Integration techniques can significantly simplify seemingly complicated integrals. In this instance, trigonometric substitution transforms a challenging integral into one that is much easier to manage. Trigonometric substitution is particularly useful for integrals involving the square root of a sum or difference of squares. Using trigonometric substitution involves:

• Identifying the form of the integrand.
• Selecting an appropriate trigonometric substitution based on trigonometric identities.
• Replacing variables and differentials to simplify the integral.

The substitution technique used here is to replace a variable, in this case, \(x\), with a trigonometric function of another variable, often \(\theta\). This move simplifies the square root term in the integral. In our problem, since the expression under the square root is \(9 - 4x^2\), we use the substitution \(x = \frac{3}{2} \sin(\theta)\). This choice aligns the expression with a standard trigonometric identity, \(\sin^2(\theta) + \cos^2(\theta) = 1\), which simplifies further calculations.

Trigonometric Identities

Trigonometric identities are the foundation of solving integrals using trigonometric substitution. In the given exercise, some powerful identities come into play:

• The Pythagorean identity: \(\sin^2(\theta) + \cos^2(\theta) = 1\).
• Expression rearrangement: \(1 - \sin^2(\theta)\) is equivalent to \(\cos^2(\theta)\).
• Double angle identity for cosine: \(\cos^2(\theta) = \frac{1}{2}(1 + \cos(2\theta))\).

These identities transform expressions to a simpler form and enable the integration process. In our example, once the substitution \(x = \frac{3}{2} \sin(\theta)\) is applied, the expression \(9 - 4x^2\) simplifies using \(\cos^2(\theta)\). This step effectively reduces the complexity, allowing us to focus on the integral of a cosine function instead of the more complicated radical expression. The use of the double angle formula further simplifies the integration by breaking down \(\cos^2(\theta)\) into easily integrable components.

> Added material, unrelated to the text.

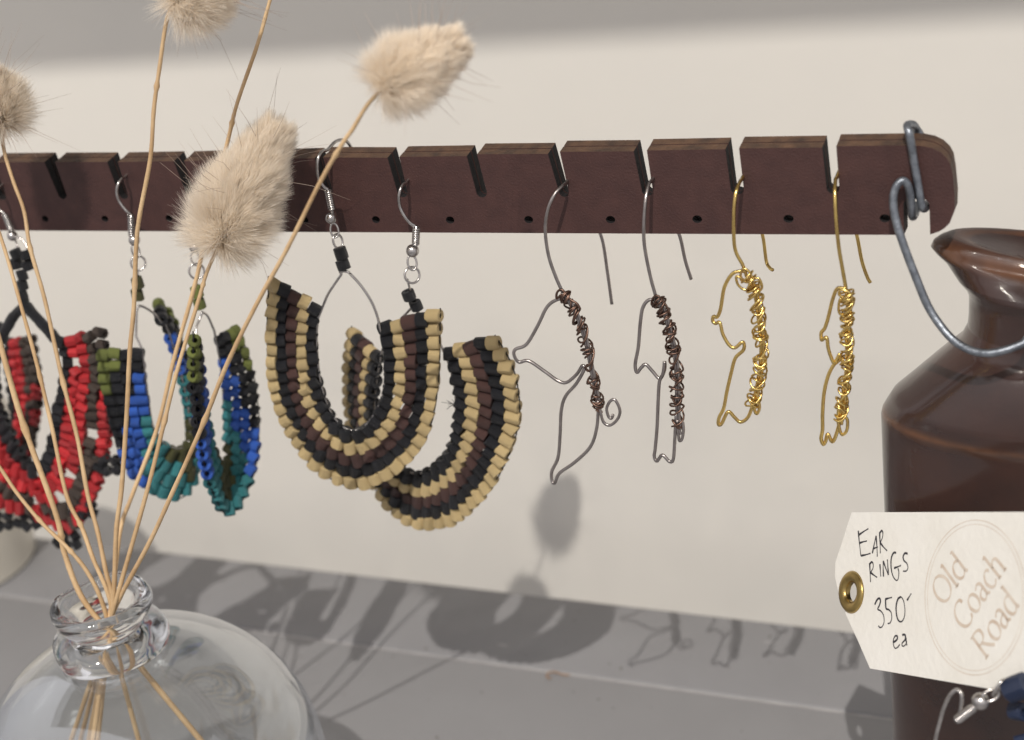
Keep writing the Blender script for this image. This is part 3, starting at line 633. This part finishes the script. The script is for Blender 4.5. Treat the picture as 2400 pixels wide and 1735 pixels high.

Inverse Trigonometric Functions

Inverse trigonometric functions play a vital role in converting solutions back to the variable of interest after integration. After applying trigonometric substitution and completing the integration, one must revert to the original variable, \(x\), which involves using inverse trigonometric functions. In the solution, after integrating with respect to \(\theta\), the function \(\theta = \arcsin\left(\frac{2}{3} x\right)\) is used to express the original variable \(x\) back in terms of \(\theta\).
This use of the inverse sine function helps transition from the angles and trigonometric relationships back to algebraic expressions in terms of the variable \(x\). It also allows us to apply the original limits of integration, if any, in terms of \(x\). Hence, the substitution and its reversal are both essential parts of solving integrals using this method. The entire approach is aimed at taking the expression back from \(\theta\) to \(x\), ensuring that the end result, represented by a definite or indefinite integral, accurately reflects the initial function's behavior. These steps, coupled with careful handling of inverse trigonometric functions, complete the solution process for the given integral.